Considering the number of divorces in the nation, the number of malpractice claims filed against divorce lawyers “should be a huge number, and it’s not,” he said. Instead, family law accounts for 10 percent of all malpractice claims – less than half the rate of personal injury claims.

Even so, he said, many family law malpractice claims could be avoided by improved client communications.
Hampton suggested preparing printed materials that address frequently asked questions about divorce and child custody issues.

“You’re taking out a lot of the issues that people become confused about,” he commented.

One potential danger area for family lawyers is Qualified Domestic Relations Orders, Mast said.

It’s a specialized area, and attorneys need to either farm out the documents to an attorney who specializes in QDROs or “learn it well before you start doing them,” she said. Failing to discover hidden assets in divorces is another potential source of malpractice suits, Mast added.

Even if the less well-off spouse says she doesn’t care about the money, confirm in writing that you are not going to conduct an in-depth asset search, she advised.

Real estate

“Real estate is just an area where we’ll always be seeing a lot of claims,” Mast said.

Large commercial real estate deals often trigger legal malpractice suits when the deal goes sour, especially in a down economy.

Hampton said lawyers need to do some homework before taking on a client.

“I kick it back to client intake,” he said. “Have you ever met this guy? Where’s the money? What are they asking you to do?”

“Real estate claims tend to be more economy driven,” Hanna noted. “When there are multiple investors involved, misunderstandings about investments can be a problem. If the lawyer is representing more than one investor, or it’s unclear who they’re representing, that gets you into trouble.”

Mast said that, in Georgia, cash-strapped banks and title insurance companies are “going after closing lawyers and trying to conjure up a claim against the lawyer.”

“Really, they just have to be very careful when they’re performing the closings to make sure every closing instruction is adhered to,” she said. “And in the case of potential fraud … if there’s anything that seems in any way unusual it’s always better to tell the lender, preferably in writing.”

Trusts and estates

Family members can be quick to turn on each other if one of them feels shortchanged in a will.

“Clients often see what they get from an estate as being some kind of indication of how important they are, or how much they were loved,” Hanna explained. “So, that creates a factor that makes people sometimes think that the disposition is the lawyer’s fault.”

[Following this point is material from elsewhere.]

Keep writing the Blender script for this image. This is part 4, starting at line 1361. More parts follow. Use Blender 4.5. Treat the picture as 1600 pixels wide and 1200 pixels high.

When one child is left out of a will or gets a much smaller share than another, “lawyers are stuck between a rock and a hard place,” he said.

The best a lawyer can do is make sure the testator understand all the ramifications of his or her decisions.

Also, make clear who you are representing.

Mast recalled a case that split a family into factions, where an outraged widow accused her husband’s lawyer of violating her trust by not informing her that her husband had changed his will.

“There was a perception by the wife that, although he was the husband’s lawyer, he was the ‘family’ lawyer,” Mast explained.

“Conflict situations are ones that scream out for disclaimer letters,” she said.